As for the proclamation of national emergency,...Kissinger argued that the Soviet Union would be more impressed by a broad and sustained improvement in American military readiness than by a single dramatic gesture, especially one which made us appear "unnecessarily bellicose, perhaps even hysterical." Moreover, if we declared the emergency now, we used up a measure which would be more effective if taken as a response to clear-cut Soviet provocation.
Charles River Strategists
The men who had invented nuclear weapons now began to give hard thought to the idea, not of abolishing them at one stroke, but of regulating them in the interest of stability. Out of this discussion emerged a new approach to the arms race under the banner of 'arms control.' The thinking was particularly hard along the banks of the Charles River, where Jerome Wiesner, Thomas C. Schelling, Henry Kissinger and others worked out the strategy of equilibrium in the nuclear age. A series of seminars and study groups at the end of the fifties culminated in a highly influential paper by Wiesner in Daedalus magazine in the winter of 1960.
The essence of arms control was 'stable nuclear deterrence' -- the view, that is, that the best hope for peace and for ultimate disarmament lay in creating a situation where, in Wiesner's words "a surprise attack by one side cannot prevent retaliation by the other." The temptation of surprise attack in a nuclear age was the hope of knocking out the opposing capability. If each side knew that both its own and the enemy nuclear forces could survive any conceivable assaults -- through making missile bases for example 'hard' or mobile -- then neither side would rationally initiate an attack which would only result in its own destruction. Stable deterrence had interesting implications -- among them that the United States would be better off if the Russian striking force were invulnerable than if it were vulnerable -- and most of its proponents were prepared to follow their logic to this conclusion. A stable deterrent system, they further agreed, would make it possible to limit the size of the deterrent and thereby end the nuclear race...

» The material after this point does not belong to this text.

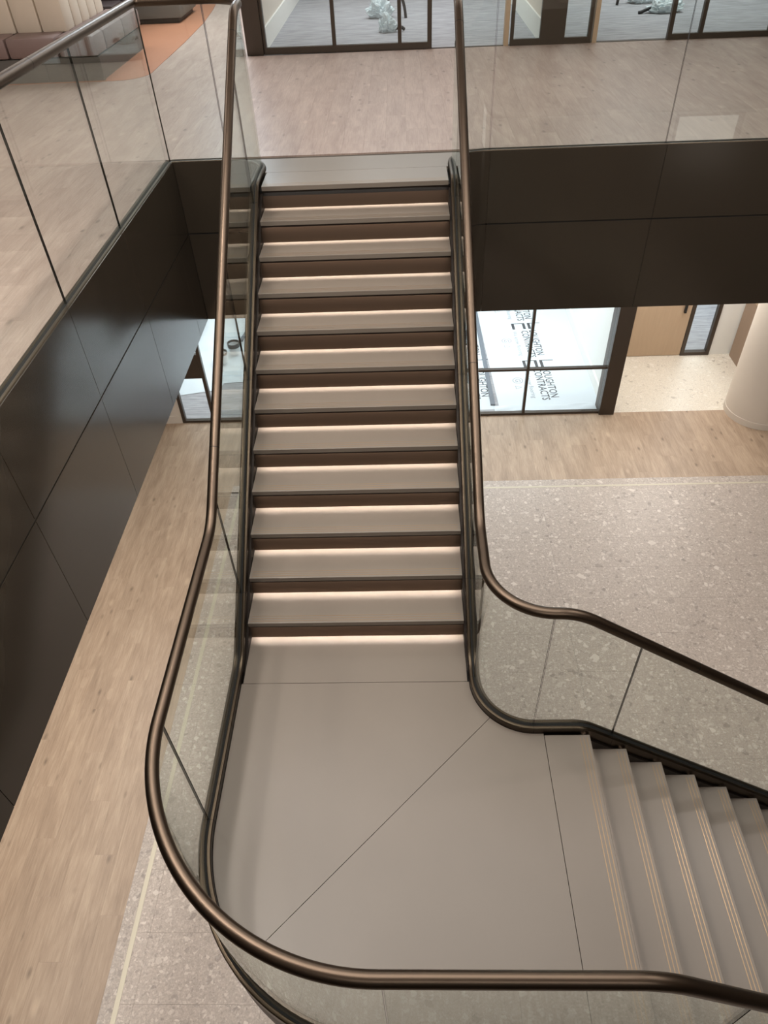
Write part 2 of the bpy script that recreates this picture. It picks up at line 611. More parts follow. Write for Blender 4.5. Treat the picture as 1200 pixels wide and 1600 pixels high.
# terracotta coloured zone and lounge floor
ora = [(-6.9, 6.452), (-2.95, 6.452)] + arc(-2.95, 6.80, 0.348, -90, 0, 10)[1:] + [(-2.60, 8.6), (-2.63, 10.05), (-2.72, 11.3), (-2.85, 12.5), (-3.1, 13.9), (-6.9, 13.9)]
v, f = prism_vf(ora, ZU - 0.011, ZU + 0.003)
struct(mesh_obj('floor', v, f, M['orange_floor']))
piece_up = struct(boxes('floor', [((-6.9, 7.49, ZU - 0.012), (-1.56, 13.9, ZU - 0.002))], M['wood_up']))
struct(boxes('floor', [((-1.36, 7.56, ZU - 0.012), (7.9, 13.9, ZU + 0.001))], M['carpet']))


# ------------------------------------------------------------------ sweeps along the stair's plan
class Path:
    def __init__(self, pts):
        self.p = [Vector((a, b)) for a, b in pts]
        self.s = [0.0]
        for a, b in zip(self.p[:-1], self.p[1:]):
            self.s.append(self.s[-1] + (b - a).length)
        self.L = self.s[-1]

    def at(self, s):
        s = min(max(s, 0), self.L)
        for i in range(len(self.p) - 1):
            if s <= self.s[i + 1] + 1e-9:
                t = (s - self.s[i]) / max(1e-9, self.s[i + 1] - self.s[i])
                return self.p[i].lerp(self.p[i + 1], t)
        return self.p[-1].copy()

    def tan(self, s):
        e = 0.004
        d = self.at(s + e) - self.at(s - e)
        return d.normalized()

    def find(self, x, y):
        q = Vector((x, y))
        best = (9e9, 0)
        for i in range(len(self.p) - 1):
            a, b = self.p[i], self.p[i + 1]
            d = b - a
            t = min(1, max(0, (q - a).dot(d) / max(1e-12, d.length_squared)))
            dd = (a + d * t - q).length
            if dd < best[0]:
                best = (dd, self.s[i] + t * d.length)
        return best[1]


def smooth_z(knots, w):
    def raw(s):
        if s <= knots[0][0]:
            a, b = knots[0], knots[1]
        else:
            a, b = knots[-2], knots[-1]
            for i in range(len(knots) - 1):
                if s <= knots[i + 1][0]:
                    a, b = knots[i], knots[i + 1]
                    break
        t = (s - a[0]) / (b[0] - a[0])
        return a[1] + t * (b[1] - a[1])

    def z(s):
        n = 12
        return sum(raw(s - w + 2 * w * (i + 0.5) / n) for i in range(n)) / n
    return z


def stations(path, s0, s1, fine, step_f=0.025, step_c=0.2):
    out = [s0]
    s = s0
    while s < s1 - 1e-6:
        st = step_c
        for a, b in fine:
            if a - 1e-6 <= s < b:
                st = step_f
            elif s < a < s + st:
                st = a - s if a - s > 0.004 else step_f
        s = min(s + st, s1)
        out.append(s)
    return out


def sweep_profile(name, path, z, st, prof, mat, parent, smooth=True, cap=True, tube=False):
    V, F = [], []
    n = len(prof)
    for s in st:
        P = path.at(s)
        t2 = path.tan(s)
        N = Vector((-t2.y, t2.x, 0))
        dz = (z(s + 0.004) - z(s - 0.004)) / 0.008
        T = Vector((t2.x, t2.y, dz)).normalized()
        U = N.cross(T) if tube else Vector((0, 0, 1))
        if tube and U.z < 0:
            U = -U
        c = Vector((P.x, P.y, z(s)))
        for u, v_ in prof:
            V.append(c + N * u + U * v_)
    for i in range(len(st) - 1):
        for k in range(n):
            k2 = (k + 1) % n
            F.append((i * n + k, i * n + k2, (i + 1) * n + k2, (i + 1) * n + k))
    if cap:
        F.append(tuple(range(n - 1, -1, -1)))
        F.append(tuple((len(st) - 1) * n + k for k in range(n)))
    o = mesh_obj(name, V, F, mat, parent, smooth=smooth)
    if smooth:
        o.data.set_sharp_from_angle(angle=math.radians(38))
    return o


GT = 0.006   # half the glass thickness


def glass_pane(path, zb, zt, s0, s1, fine, parent):
    st = stations(path, s0 + 0.003, s1 - 0.003, fine, 0.03, 0.25)
    V, F, mi = [], [], []
    for s in st:
        P = path.at(s)
        t2 = path.tan(s)
        N = Vector((-t2.y, t2.x))
        for u, zz in ((-GT, zb(s)), (GT, zb(s)), (GT, zt(s)), (-GT, zt(s))):
            V.append((P.x + N.x * u, P.y + N.y * u, zz))
    n = len(st)
    for i in range(n - 1):
        for k in range(4):
            k2 = (k + 1) % 4
            F.append((i * 4 + k, i * 4 + k2, (i + 1) * 4 + k2, (i + 1) * 4 + k))
            mi.append(0 if k in (1, 3) else 1)
    F.append((3, 2, 1, 0))
    F.append(tuple((n - 1) * 4 + k for k in range(4)))
    mi += [1, 1]
    o = mesh_obj('glass_panel', V, F, None, parent, smooth=False, mats=[M['glass'], M['glass_edge']], fmat=mi)
    # smooth shading only across the curved faces
    o.data.polygons.foreach_set('use_smooth', [q == 0 for q in mi])
    o.data.set_sharp_from_angle(angle=math.radians(40))
    return o


RR = 0.030
TUBE = [(RR * math.cos(2 * math.pi * k / 18), RR * math.sin(2 * math.pi * k / 18)) for k in range(18)]
SHOE = [(-0.033, -0.085), (-0.033, -0.006), (-0.029, -0.001), (-0.024, 0.0), (-0.015, 0.0), (-0.0115, -0.003), (-0.0105, -0.03),
        (0.0105, -0.03), (0.0115, -0.003), (0.015, 0.0), (0.024, 0.0), (0.029, -0.001), (0.033, -0.006), (0.033, -0.085)]
SLOPE = H / G
CX = 0.768
YFR = -2.268                # outer side of landing and lower flight
YIN = -0.703                # inner side of the lower flight
XE = 4.75
FR = 0.33                   # fillet where the stair meets the gallery
GY = 3.43
GX = -1.602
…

The Charles River doctrine, in short, appeared to offer a way of reconciling the objective of comprehensive disarmament with the interim requirements of national security. Its evident practicality appealed to Kennedy, and its emergence in 1960 gave him the opportunity for a new start in disarmament policy.
John Kenneth Galbraith
In sending Galbraith as his ambassador to New Delhi, Kennedy deliberately chose a man who could be depended upon to bring to Indian problems his own mixture of sympathy and irony. Kennedy was delighted by Galbraith's wit, effrontery and unabashed pursuit of the unconventional wisdom, and they were now exceptionally good friends. Nor did the President appear to mind Ken's guerrilla warfare against the ikons and taboos of the Department of State. From time to time, the President took pleasure in announcing that Galbraith was the best ambassador he had.